19 – Job’s epic reply to Bildad’s second speech is the stuff of literary legend. His question to Bildad in verse two is a matter that society ought to learn.  Words torment and crush.  How many suicide attempts result from a harsh word?  How many are averted by a kind word?  People are so hopelessly cruel to each other that as soon as youngsters begin communicating, elementary schools need to teach the phrase, “sticks and stones may break my bones but words will never hurt me…”  Do they have a choice about teaching this?  Honestly, no, because the cruel words are going to keep coming.  The rebuttal Job offers to Bildad runs through verse six.  Then Job expounds with a list of the wrongs that he feels God has dealt his way.  Keep in mind the Bible is honest with us about these grand characters we find throughout the Bible.  It shows us their feelings.  Personal feelings are not ensconced behind a curtain of piety in the Bible.  Job’s feelings are real.  And it is in order to mention Job 2:7 again, lest we think Job’s words expound truth.  Be reminded who is tormenting Job and who Job is imploring.  God is not harming Job here…REMEMBER this!  Job resumes with the social agonies as his peers, his kin, guests, servants, maids, his wife even, brothers, and friends, all have scrapped him and walked off.  Job must have looked like the end of a war.  Right after Job pleads for mercy and to be remembered in vv.21-24 he launches into an eruption of faith that is verbiage to comfort billions all through history: “I know that my Redeemer lives.”  What an eternal reminder to all who feel crushed by life’s woes and tribulations!

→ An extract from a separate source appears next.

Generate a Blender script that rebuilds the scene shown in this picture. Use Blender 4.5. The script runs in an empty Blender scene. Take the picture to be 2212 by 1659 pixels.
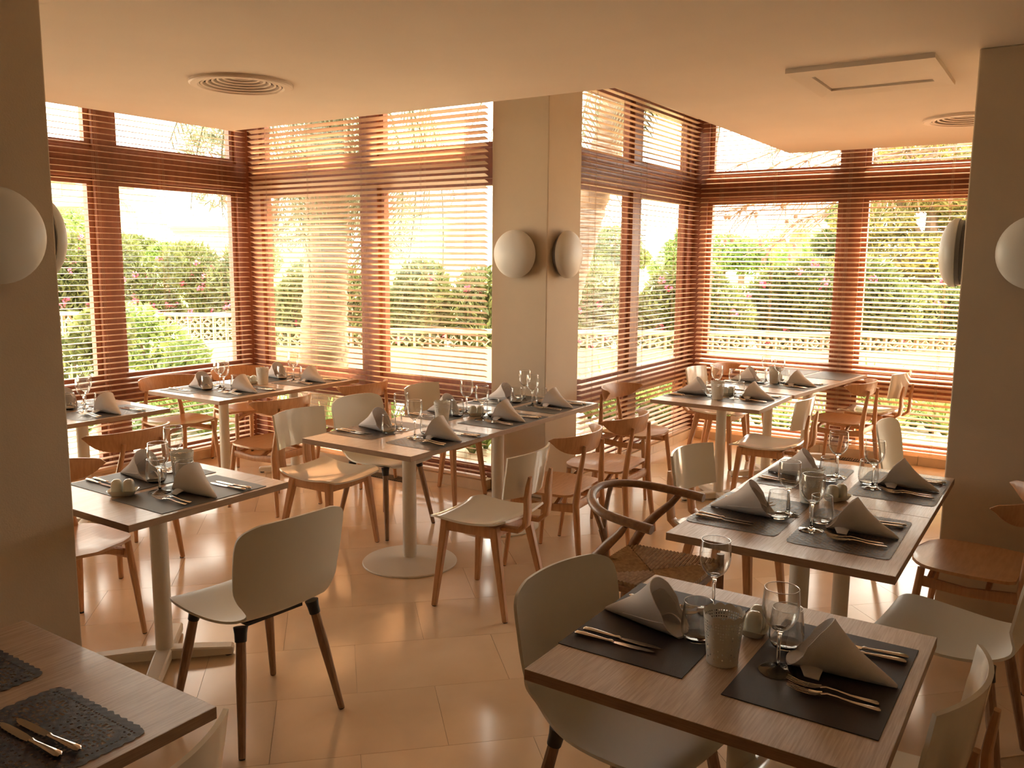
import bpy, math, random
import numpy as np
from mathutils import Matrix, Vector
PI = math.pi
sc = bpy.context.scene
col = sc.collection
rnd = random.Random(7)

# ------------------------------------------------------------ camera
RIGHT = Vector((0.54990149, -0.83518487, 0.00863645))
DOWN = Vector((-0.1150072, -0.08595653, -0.98963873))
FWD = Vector((0.82727365, 0.54321056, -0.14331989))
CAMH = 1.72
cd = bpy.data.cameras.new('camera'); cam = bpy.data.objects.new('camera', cd); col.objects.link(cam)
m = Matrix((RIGHT, -DOWN, -FWD)).transposed().to_4x4()
m.translation = Vector((0, 0, CAMH))
cam.matrix_world = m
cd.sensor_width = 36; cd.lens = 1856 / 2212 * 36; cd.clip_start = 0.03; cd.clip_end = 600
sc.camera = cam

# ------------------------------------------------------------ world, sun, exposure
w = bpy.data.worlds.new('sky'); sc.world = w; w.use_nodes = True
bg = w.node_tree.nodes['Background']
bg.inputs[0].default_value = (1.0, 0.93, 0.85, 1); bg.inputs[1].default_value = 7.0
sd = bpy.data.lights.new('sun', 'SUN'); sun = bpy.data.objects.new('sun', sd); col.objects.link(sun)
sd.energy = 26; sd.angle = math.radians(1.2); sd.color = (1, .86, .66)
az, el = math.radians(-24), math.radians(56)
sdir = Vector((math.cos(el) * math.cos(az), math.cos(el) * math.sin(az), math.sin(el)))
sun.rotation_euler = sdir.to_track_quat('Z', 'Y').to_euler()
vs = sc.view_settings
vs.view_transform = 'Standard'; vs.look = 'None'; vs.gamma = 1; vs.use_curve_mapping = False
vs.exposure = 0.5
sc.cycles.use_denoising = True
sc.cycles.max_bounces = 10; sc.cycles.diffuse_bounces = 5; sc.cycles.transparent_max_bounces = 24
sc.cycles.sample_clamp_indirect = 8
sc.cycles.caustics_reflective = False; sc.cycles.caustics_refractive = False

def portal(loc, rot, sx, sy):
    d = bpy.data.lights.new('window_light', 'AREA'); d.shape = 'RECTANGLE'; d.size = sx; d.size_y = sy
    d.cycles.is_portal = True
    o = bpy.data.objects.new('window_light', d); col.objects.link(o); o.location = loc; o.rotation_euler = rot
portal((3.4, 6.5, 1.6), (-PI / 2, 0, 0), 3.9, 3.1)
portal((5.45, 4.9, 1.6), (0, PI / 2, 0), 3.1, 3.1)
portal((6.75, 3.45, 1.6), (-PI / 2, 0, 0), 3.1, 3.1)
portal((8.3, 1.3, 1.6), (0, PI / 2, 0), 3.1, 4.1)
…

20 – Zophar wastes no time and chimes right in with a monologue that leaves any sane man shaking his head in disbelief.  Job is in sheer dismay and agony.  And Zophar, (who is near him) grumbles about how he is disturbed; that he personally has been dishonored.  You hope he’s kidding, right?  He begins his loathsome run by attempting to seem eloquent and ecclesiastical.  He drones on about certain death for all, the vacuous brevity of all flesh, and the stark contrast of the imposter we think is vibrancy that will indeed yield us all to the grave.  Zophar not only states that time is our enemy but also that evilness is at issue for Job.  Face it, if Job wasn’t suffering, Zophar wouldn’t be talking!  What Zophar says to Job is more fitting for Isaiah to dub upon the Assyrians or for Jeremiah to address to the Babylonians.  But this is being said clearly and within earshot of Job.  Would you like to serve Zophar some of his own venom?  Job is a good and upright man who honored God and shunned evil (1:1).  This prose that Zophar points at Job is not germane.  Job is not wicked, nor guilty, nor an oppressor, nor due any of this calamity that has befallen him.  Yet Zophar pompously delivers all the appalling material we hear in chapter 21.  Have you been talked to in these tones amid misfortune?  May we suggest that you ignore all lies, pause and strengthen yourself in the joy of the LORD and declare, “I know that my Redeemer lives!”